* [WORK TO COMPLETE]
Please write out the material below exactly as given.

* [MATERIAL]
——————————

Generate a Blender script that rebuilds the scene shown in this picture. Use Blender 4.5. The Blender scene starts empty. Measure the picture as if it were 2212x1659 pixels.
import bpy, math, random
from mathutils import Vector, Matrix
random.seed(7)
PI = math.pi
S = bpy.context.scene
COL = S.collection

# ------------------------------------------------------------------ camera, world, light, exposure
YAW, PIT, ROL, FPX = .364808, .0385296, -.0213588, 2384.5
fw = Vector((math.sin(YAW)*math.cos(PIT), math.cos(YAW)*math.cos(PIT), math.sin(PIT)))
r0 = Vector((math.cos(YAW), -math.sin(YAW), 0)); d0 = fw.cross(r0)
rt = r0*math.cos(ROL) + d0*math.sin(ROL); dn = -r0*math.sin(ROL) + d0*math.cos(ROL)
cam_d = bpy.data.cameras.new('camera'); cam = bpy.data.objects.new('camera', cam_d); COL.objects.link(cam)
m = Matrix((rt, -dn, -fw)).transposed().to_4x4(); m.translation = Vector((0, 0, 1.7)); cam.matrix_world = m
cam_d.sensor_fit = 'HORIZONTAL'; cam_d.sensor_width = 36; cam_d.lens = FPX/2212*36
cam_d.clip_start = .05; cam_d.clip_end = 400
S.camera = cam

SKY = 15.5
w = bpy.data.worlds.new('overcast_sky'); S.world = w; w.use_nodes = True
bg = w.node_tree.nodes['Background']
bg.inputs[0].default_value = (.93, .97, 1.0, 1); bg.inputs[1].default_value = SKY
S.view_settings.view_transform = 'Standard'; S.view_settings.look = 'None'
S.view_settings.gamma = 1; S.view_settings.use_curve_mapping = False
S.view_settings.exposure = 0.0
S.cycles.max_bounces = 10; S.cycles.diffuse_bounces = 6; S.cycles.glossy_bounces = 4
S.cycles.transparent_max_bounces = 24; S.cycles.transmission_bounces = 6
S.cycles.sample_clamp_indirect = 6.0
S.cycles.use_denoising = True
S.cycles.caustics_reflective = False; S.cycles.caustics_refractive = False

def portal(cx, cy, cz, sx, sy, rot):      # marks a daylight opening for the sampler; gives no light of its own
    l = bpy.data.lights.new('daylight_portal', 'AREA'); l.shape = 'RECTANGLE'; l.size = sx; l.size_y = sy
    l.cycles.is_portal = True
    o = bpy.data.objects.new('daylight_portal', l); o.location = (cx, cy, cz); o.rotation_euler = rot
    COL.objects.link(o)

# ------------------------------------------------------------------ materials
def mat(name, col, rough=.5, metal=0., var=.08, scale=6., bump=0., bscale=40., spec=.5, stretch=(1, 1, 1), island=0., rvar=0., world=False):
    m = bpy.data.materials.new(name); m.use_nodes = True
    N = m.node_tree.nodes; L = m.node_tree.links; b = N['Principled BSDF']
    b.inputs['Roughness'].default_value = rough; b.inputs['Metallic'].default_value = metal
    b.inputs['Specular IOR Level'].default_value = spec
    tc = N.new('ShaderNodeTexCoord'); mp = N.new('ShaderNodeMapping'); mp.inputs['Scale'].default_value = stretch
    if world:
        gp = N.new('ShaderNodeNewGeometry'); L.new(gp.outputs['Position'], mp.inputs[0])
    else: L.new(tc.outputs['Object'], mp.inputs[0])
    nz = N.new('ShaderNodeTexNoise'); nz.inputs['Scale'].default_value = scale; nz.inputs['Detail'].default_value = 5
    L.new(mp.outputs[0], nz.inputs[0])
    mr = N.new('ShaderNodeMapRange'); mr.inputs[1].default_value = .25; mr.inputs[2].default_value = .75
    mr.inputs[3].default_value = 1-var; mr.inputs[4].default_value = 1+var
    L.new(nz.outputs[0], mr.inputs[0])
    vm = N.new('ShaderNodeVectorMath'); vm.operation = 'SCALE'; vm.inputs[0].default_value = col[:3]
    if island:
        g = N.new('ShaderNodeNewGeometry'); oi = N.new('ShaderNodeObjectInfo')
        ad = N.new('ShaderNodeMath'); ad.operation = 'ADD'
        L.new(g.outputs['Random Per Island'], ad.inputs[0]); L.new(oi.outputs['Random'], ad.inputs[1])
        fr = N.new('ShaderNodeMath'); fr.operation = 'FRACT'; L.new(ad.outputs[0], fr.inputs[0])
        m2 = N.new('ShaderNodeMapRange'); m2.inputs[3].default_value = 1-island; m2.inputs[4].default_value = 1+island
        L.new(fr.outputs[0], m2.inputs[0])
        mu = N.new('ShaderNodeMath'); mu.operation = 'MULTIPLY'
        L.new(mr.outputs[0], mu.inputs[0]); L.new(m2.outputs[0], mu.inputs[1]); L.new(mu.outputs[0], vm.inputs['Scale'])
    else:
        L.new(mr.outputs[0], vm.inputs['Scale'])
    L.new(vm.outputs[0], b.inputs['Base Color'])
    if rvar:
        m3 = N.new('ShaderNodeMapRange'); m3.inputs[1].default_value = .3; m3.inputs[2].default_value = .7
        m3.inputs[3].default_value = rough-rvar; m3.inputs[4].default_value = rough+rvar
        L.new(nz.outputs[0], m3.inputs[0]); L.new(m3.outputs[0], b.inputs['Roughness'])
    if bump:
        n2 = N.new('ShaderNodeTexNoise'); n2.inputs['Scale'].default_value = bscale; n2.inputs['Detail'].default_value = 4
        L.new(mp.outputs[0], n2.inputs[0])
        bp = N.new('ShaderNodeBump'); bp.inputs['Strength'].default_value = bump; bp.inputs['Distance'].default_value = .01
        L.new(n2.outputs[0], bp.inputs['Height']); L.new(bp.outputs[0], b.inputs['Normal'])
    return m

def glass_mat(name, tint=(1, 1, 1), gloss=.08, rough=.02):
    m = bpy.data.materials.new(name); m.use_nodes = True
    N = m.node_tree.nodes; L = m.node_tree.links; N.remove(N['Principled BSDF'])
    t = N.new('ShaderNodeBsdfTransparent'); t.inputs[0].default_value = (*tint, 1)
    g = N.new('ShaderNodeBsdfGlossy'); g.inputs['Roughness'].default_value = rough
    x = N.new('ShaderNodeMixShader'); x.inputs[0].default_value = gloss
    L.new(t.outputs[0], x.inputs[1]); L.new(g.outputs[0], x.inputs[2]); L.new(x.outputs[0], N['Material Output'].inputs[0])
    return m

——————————

* [RESPONSE]
Generate a Blender script that rebuilds the scene shown in this picture. Use Blender 4.5. The Blender scene starts empty. Measure the picture as if it were 2212x1659 pixels.
import bpy, math, random
from mathutils import Vector, Matrix
random.seed(7)
PI = math.pi
S = bpy.context.scene
COL = S.collection

# ------------------------------------------------------------------ camera, world, light, exposure
YAW, PIT, ROL, FPX = .364808, .0385296, -.0213588, 2384.5
fw = Vector((math.sin(YAW)*math.cos(PIT), math.cos(YAW)*math.cos(PIT), math.sin(PIT)))
r0 = Vector((math.cos(YAW), -math.sin(YAW), 0)); d0 = fw.cross(r0)
rt = r0*math.cos(ROL) + d0*math.sin(ROL); dn = -r0*math.sin(ROL) + d0*math.cos(ROL)
cam_d = bpy.data.cameras.new('camera'); cam = bpy.data.objects.new('camera', cam_d); COL.objects.link(cam)
m = Matrix((rt, -dn, -fw)).transposed().to_4x4(); m.translation = Vector((0, 0, 1.7)); cam.matrix_world = m
cam_d.sensor_fit = 'HORIZONTAL'; cam_d.sensor_width = 36; cam_d.lens = FPX/2212*36
cam_d.clip_start = .05; cam_d.clip_end = 400
S.camera = cam

SKY = 15.5
w = bpy.data.worlds.new('overcast_sky'); S.world = w; w.use_nodes = True
bg = w.node_tree.nodes['Background']
bg.inputs[0].default_value = (.93, .97, 1.0, 1); bg.inputs[1].default_value = SKY
S.view_settings.view_transform = 'Standard'; S.view_settings.look = 'None'
S.view_settings.gamma = 1; S.view_settings.use_curve_mapping = False
S.view_settings.exposure = 0.0
S.cycles.max_bounces = 10; S.cycles.diffuse_bounces = 6; S.cycles.glossy_bounces = 4
S.cycles.transparent_max_bounces = 24; S.cycles.transmission_bounces = 6
S.cycles.sample_clamp_indirect = 6.0
S.cycles.use_denoising = True
S.cycles.caustics_reflective = False; S.cycles.caustics_refractive = False

def portal(cx, cy, cz, sx, sy, rot):      # marks a daylight opening for the sampler; gives no light of its own
    l = bpy.data.lights.new('daylight_portal', 'AREA'); l.shape = 'RECTANGLE'; l.size = sx; l.size_y = sy
    l.cycles.is_portal = True
    o = bpy.data.objects.new('daylight_portal', l); o.location = (cx, cy, cz); o.rotation_euler = rot
    COL.objects.link(o)

# ------------------------------------------------------------------ materials
def mat(name, col, rough=.5, metal=0., var=.08, scale=6., bump=0., bscale=40., spec=.5, stretch=(1, 1, 1), island=0., rvar=0., world=False):
    m = bpy.data.materials.new(name); m.use_nodes = True
    N = m.node_tree.nodes; L = m.node_tree.links; b = N['Principled BSDF']
    b.inputs['Roughness'].default_value = rough; b.inputs['Metallic'].default_value = metal
    b.inputs['Specular IOR Level'].default_value = spec
    tc = N.new('ShaderNodeTexCoord'); mp = N.new('ShaderNodeMapping'); mp.inputs['Scale'].default_value = stretch
    if world:
        gp = N.new('ShaderNodeNewGeometry'); L.new(gp.outputs['Position'], mp.inputs[0])
    else: L.new(tc.outputs['Object'], mp.inputs[0])
    nz = N.new('ShaderNodeTexNoise'); nz.inputs['Scale'].default_value = scale; nz.inputs['Detail'].default_value = 5
    L.new(mp.outputs[0], nz.inputs[0])
    mr = N.new('ShaderNodeMapRange'); mr.inputs[1].default_value = .25; mr.inputs[2].default_value = .75
    mr.inputs[3].default_value = 1-var; mr.inputs[4].default_value = 1+var
    L.new(nz.outputs[0], mr.inputs[0])
    vm = N.new('ShaderNodeVectorMath'); vm.operation = 'SCALE'; vm.inputs[0].default_value = col[:3]
    if island:
        g = N.new('ShaderNodeNewGeometry'); oi = N.new('ShaderNodeObjectInfo')
        ad = N.new('ShaderNodeMath'); ad.operation = 'ADD'
        L.new(g.outputs['Random Per Island'], ad.inputs[0]); L.new(oi.outputs['Random'], ad.inputs[1])
        fr = N.new('ShaderNodeMath'); fr.operation = 'FRACT'; L.new(ad.outputs[0], fr.inputs[0])
        m2 = N.new('ShaderNodeMapRange'); m2.inputs[3].default_value = 1-island; m2.inputs[4].default_value = 1+island
        L.new(fr.outputs[0], m2.inputs[0])
        mu = N.new('ShaderNodeMath'); mu.operation = 'MULTIPLY'
        L.new(mr.outputs[0], mu.inputs[0]); L.new(m2.outputs[0], mu.inputs[1]); L.new(mu.outputs[0], vm.inputs['Scale'])
    else:
        L.new(mr.outputs[0], vm.inputs['Scale'])
    L.new(vm.outputs[0], b.inputs['Base Color'])
    if rvar:
        m3 = N.new('ShaderNodeMapRange'); m3.inputs[1].default_value = .3; m3.inputs[2].default_value = .7
        m3.inputs[3].default_value = rough-rvar; m3.inputs[4].default_value = rough+rvar
        L.new(nz.outputs[0], m3.inputs[0]); L.new(m3.outputs[0], b.inputs['Roughness'])
    if bump:
        n2 = N.new('ShaderNodeTexNoise'); n2.inputs['Scale'].default_value = bscale; n2.inputs['Detail'].default_value = 4
        L.new(mp.outputs[0], n2.inputs[0])
        bp = N.new('ShaderNodeBump'); bp.inputs['Strength'].default_value = bump; bp.inputs['Distance'].default_value = .01
        L.new(n2.outputs[0], bp.inputs['Height']); L.new(bp.outputs[0], b.inputs['Normal'])
    return m

def glass_mat(name, tint=(1, 1, 1), gloss=.08, rough=.02):
    m = bpy.data.materials.new(name); m.use_nodes = True
    N = m.node_tree.nodes; L = m.node_tree.links; N.remove(N['Principled BSDF'])
    t = N.new('ShaderNodeBsdfTransparent'); t.inputs[0].default_value = (*tint, 1)
    g = N.new('ShaderNodeBsdfGlossy'); g.inputs['Roughness'].default_value = rough
    x = N.new('ShaderNodeMixShader'); x.inputs[0].default_value = gloss
    L.new(t.outputs[0], x.inputs[1]); L.new(g.outputs[0], x.inputs[2]); L.new(x.outputs[0], N['Material Output'].inputs[0])
    return m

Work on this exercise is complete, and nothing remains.